A more successful new play by Watts Phillips premiered after the first of the year. Poor Strollers, a drama featuring Webster and Céleste in leading roles, represented the Adelphi's second attempt to produce a Phillips script. The first effort, Joseph de Chavigny, had failed to achieve popularity, but this one succeeded. The Times explained this change in audience receptivity by saying, "The author has evidently discovered that reflection, nowadays, will not compensate for a lack of action ... [The] interest of the tale, the variety of incidents, and the abandonment of a certain cynical view of the world and its principles of action, evince a knowledge of the wants of the public of which the earlier drama gave no sign" (January 13, 1858). The Adelphi's stars were also well served by the play. The Times noted that Webster made "one of his most characteristic pictures" and that "finer melodramatic acting need not be desired than that of Mme. Céleste." The production ran for forty-six nights.

The month of February occasioned the return of the American actors, Mr. and Mrs. Barney Williams, to the Adelphi. Their appearance in Yankee Courtship provided an opportunity for the Times to comment again upon the artistic merits of the peculiar genre of their material. "[T]here is a sort of fixed routine of carelessness in the true Yankee farces that makes them look like constant repetitions of the same work. ... Without Mrs. Barney Williams, the piece would be mere purposeless trash. With [her] it becomes a vehicle of one of the most genial and animated pictures of national character that can be conceived" (February 16, 1858). Likewise Samuel Lover's Rory O'More, which showcased Barney Williams' talents, was described by the Times critic as "one of the most disjointed works ever put on theatrical boards" when it opened on March 1 (March 2, 1858). Nevertheless, the critic admitted that that play contained "one of the best low Irish parts to be found in the modern repertory" and that Williams had successfully interpreted the role. The Athenæum commentator concurred, writing that he had never seen the piece better acted (March 6, 1858).

The Williamses' third contribution to the season, Hour in Seville by Charles Selby, was described by the Times as "a complete success" after it opened on March 10, 1858 (March 11, 1858). As a "personation piece," it offered Mrs. Williams eight different characters to play, including her signature character, the "Yankee gal." The Times declared, "In constructing the piece Mr. Selby has evinced far more dramatic skill than is usually bestowed where the sole object is the assemblage of a number of heterogeneous characters." Along with Happy Man, Irish Tutor, and Ireland As It Is, Hour in Seville closed out the Williams' engagement at the Adelphi.

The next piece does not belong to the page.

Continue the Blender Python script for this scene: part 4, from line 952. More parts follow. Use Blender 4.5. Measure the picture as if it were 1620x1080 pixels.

With the closing of the theatre for reconstruction on June 2, the Adelphi Company moved to the Surrey Theatre for the summer. After his benefit performance, Webster

addressed the audience in a speech recalling old memories of the theatre, and afterwards received a testimonial from the company in the form of a valuable gold watch, bearing this inscription: "This remembrance of the old Adelphi and its fortunes for fourteen years was presented to Benjamin Webster after the last performance, on Wednesday night, 2nd of June, 1858. The funds for its purchase were raised by a general subscription in every department of the theatre, one and all rejoicing in the opportunity 'of recording their respect for the man, admiration of the actor, and confidence in the manager'" (Blanchard, Era Almanack, 1877, 8).

On June 16, the Times announced that Webster had laid the stone for the new theatre's foundation on the previous day.